Então, cabe aqui uma pequena pergunta muito simples: Que língua se fala no Ceará? Primeiramente, devemos lembrar que a língua é um produto e é produzida pelo povo, portanto, quem nasce no Ceará participa da produção de uma linguagem recheada de cearencismos. A língua, para o cearense, é mais do que um instrumento da cultura, é um instrumento da lambedura. Por ela, ele revela o seu modo de ser e de agir diante de determinadas situações.

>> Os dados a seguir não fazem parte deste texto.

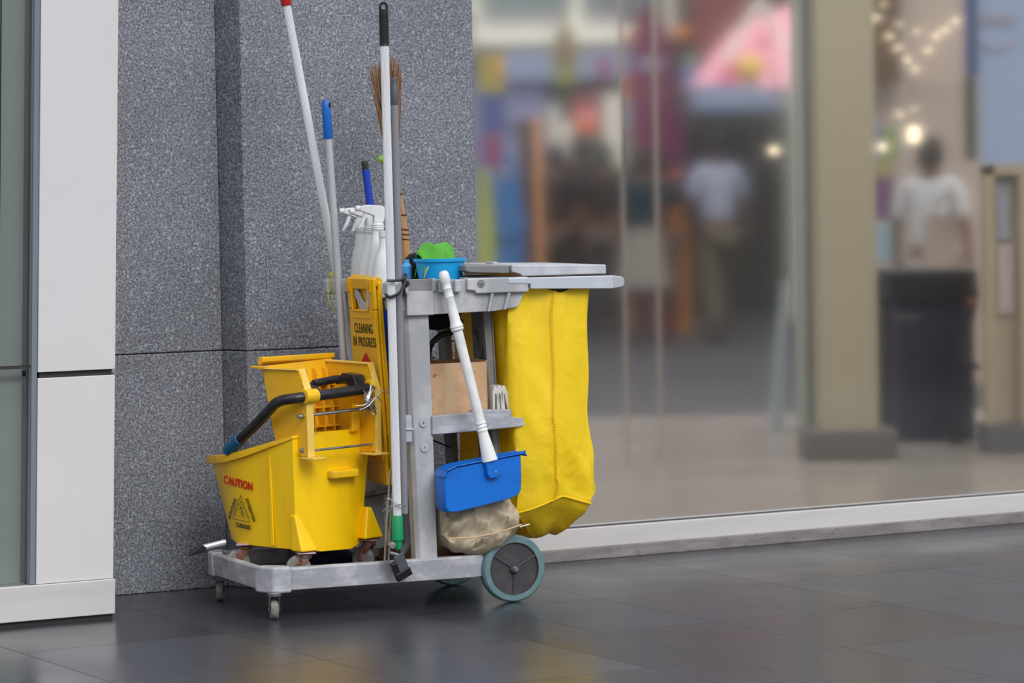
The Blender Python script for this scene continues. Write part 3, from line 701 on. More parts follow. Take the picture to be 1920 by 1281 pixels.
b = MB(); b.lathe((.340,-.07,.200),(0,1,0),[(0,.004),(.001,.010),(.02,.010)],16); b.cyl((.335,-.055,.178),(.36,-.055,.170),.006); b.build('wing_screw', STEELD, t)
# grey pole
t = handle_tool('broom', 'grey pole with dark grey cap beside the tall white pole', 'broom', (.396,-.02,.14))
q = lambda z: Vector((.391+(1.545-z)*.0045,-.022,z))
b = MB(); b.cyl(q(1.47),q(.28),.0108); b.build('pole', GREYTUBE, t)
b = MB(); b.lathe(q(1.466),(0,0,1),[(0,.0115),(.002,.0120),(.048,.0118),(.055,.009),(.076,.0085),(.079,.007)],20); b.lathe(q(1.535),(0,1,0),[(-.009,.006),(.009,.006)],12); b.build('cap', CHAR, t)
b = MB(); b.tube([q(.285),q(.20),(.392,-.028,.188),(.370,-.045,.168)],.0125,14,smooth=3); b.build('socket', DARKG, t)
# short flat scraper hanging off the grey pole over the base edge
b = MB(); M_ = Matrix.Translation((.368,-.05,.148)) @ Matrix.Rotation(D2R(-26),4,'Y') @ Matrix.Rotation(D2R(12),4,'X')
b.box(-.014,.018,-.008,.0,-.030,.026,M=M_); hd = b.build('blade_holder', CHAR, t, bevel=.002)
b = MB(); b.box(-.030,.020,-.012,.006,-.050,-.024,M=M_); b.box(-.030,-.012,-.010,.006,-.03,.01,M=M_); b.build('blade', BLACK, hd, bevel=.003)
# blue pole with threaded end
t = handle_tool('mop', 'royal blue pole with black threaded end behind the spray bottles', 'mop', (.613,.44,.11))
q = lambda z: Vector((.472+(1.308-z)*.118,.44,z))
b = MB(); b.cyl(q(1.285),q(.11),.0115); b.build('pole', NAVYB, t)
b = MB(); b.lathe(q(1.28),q(1.308)-q(1.28),[(0,.0105)]+[(.002+.0022*k,.0112 if k%2 else .0096) for k in range(13)]+[(.032,.009)],18); b.build('threaded_end', plain('threaded_black', (.03,.027,.025,1), .6), t)
# twig broom, bristles up
t = thing('twig_broom', K, (.63,.50,.92), 'brown twig broom standing bristles up behind the tall white pole', 'broom')
b = MB(); rnd = random.Random(3)
for k in range(210):
    a = rnd.uniform(0,2*math.pi); r = rnd.uniform(.0,1)**.6
    bx,by = .585+.012*math.cos(a)*r+.004, .50+.012*math.sin(a)*r
    tx,ty = .568+.056*math.cos(a)*r, .50+.035*math.sin(a)*r
    zt = 1.585+.055*rnd.random()-.03*abs(math.cos(a)*r-.1)
    if rnd.random()<.06: tx += rnd.uniform(-.02,.01); zt -= .05
    mid = Vector(((bx*.45+tx*.55)+rnd.uniform(-.004,.004),(by+ty)/2,1.45+rnd.uniform(-.02,.02)))
    b.tube([(bx,by,1.28),mid,(tx,ty,zt)], .0012, 5, smooth=3, radii=[.0016,.0014,.0007])
b.build('bristles', BRISTLE, t)
b = MB(); b.tube([(.588,.50,1.30),(.600,.50,1.22),(.612,.50,1.14),(.622,.50,1.06),(.628,.50,.92)],.013,9,radii=[.008,.013,.014,.015,.013]); stk = b.build('stick', WOOD, t, smooth=0)
b = MB()
for z,x in ((1.285,.590),(1.21,.601),(1.145,.612),(1.10,.618),(1.085,.619),(1.07,.621)):
    b = MB(); b.lathe((x,.50,z),(0.1,0,1),[(-.002,.0155),(0,.0165),(.002,.0155)],16); b.build('binding', plain('dark_twine', rgb(70,45,32), .9), stk)
b = MB()
b.face([(.518,.46,1.318),(.530,.458,1.304),(.550,.46,1.300),(.556,.46,1.318),(.548,.465,1.330),(.530,.462,1.328)]); 
lfo = b.build('leaf', LEAF, None, (.555,.46,1.325), K, solid=.0008); tag(lfo, 'small green leaf caught on the twig broom', 'leaf')
# black curved brush with its head up behind the pail
t = thing('round_brush', K, (.635,.38,.575), 'black wide headed brush standing head up behind the blue pail', 'brush')
b = MB()
arc = [(.505,.965),(.508,1.012),(.525,1.030),(.577,1.041),(.640,1.032),(.675,1.010),(.692,.975),(.697,.945),(.690,.86),(.675,.815),(.61,.800),(.54,.81)]
b.prism(arc, .214,.232,'y'); b.build('bristle_pad', plain('black_bristles', (.012,.012,.013,1), .9, bump=1, bscale=500), t, bevel=.006, seg=3)
b = MB(); b.tube([(.688,.223,.83),(.66,.223,.795),(.62,.223,.785),(.592,.223,.762),(.589,.245,.72),(.589,.255,.58)],.009,10,smooth=6); b.build('handle', BLACK, t)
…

Refazendo um processo inverso ao da colonização europeia, que trouxe a contribuição de todas as línguas estranhas ao Tupi, Guarani, Jê, Ianomami etc., o cearensês é um contributo arretado para o enriquecimento da língua portuguesa aqui misturada, neste rincão onde Iracema se banhou nos verdes mares bravios, escutando o canto alegre da jacaúna no coqueiro, depois indo tirar o sal na bica do Ipu, José de Alencar esticou a baladeira aí; onde Conselheiro reuniu seus beatos e partiu para fundar o verdadeiro Brasil; onde Padre Cícero pregou para libertar o povo da miséria, do Cariri para todo o Nordeste; onde Bárbara de Alencar, resoluta, disse não aos poderosos e amargou um calvário frio na Fortaleza de Nossa Senhora da Assunção; onde um jangadeiro disposto desafiou os mares de Netuno e venceu a distância que separa o sonho do real, tornando-se um verdadeiro Dragão do Mar; muitos mais poderiam ser lembrados, como os anônimos que, após quatro tardes nubladas, viram o sol saindo preguiçoso na Praça do Ferreira e meteram a vaia. Ou os homens de pés rachados que plantam, ao menor sinal de chuva, a esperança para as nossas mesas. Este é o povo do Ceará. Um povo humilde e brincalhão, moleque e trabalhador. Um povo que, apesar das adversidades todas, ri da tristeza e gargalha na alegria. Um povo que fala a língua com a voz do coração.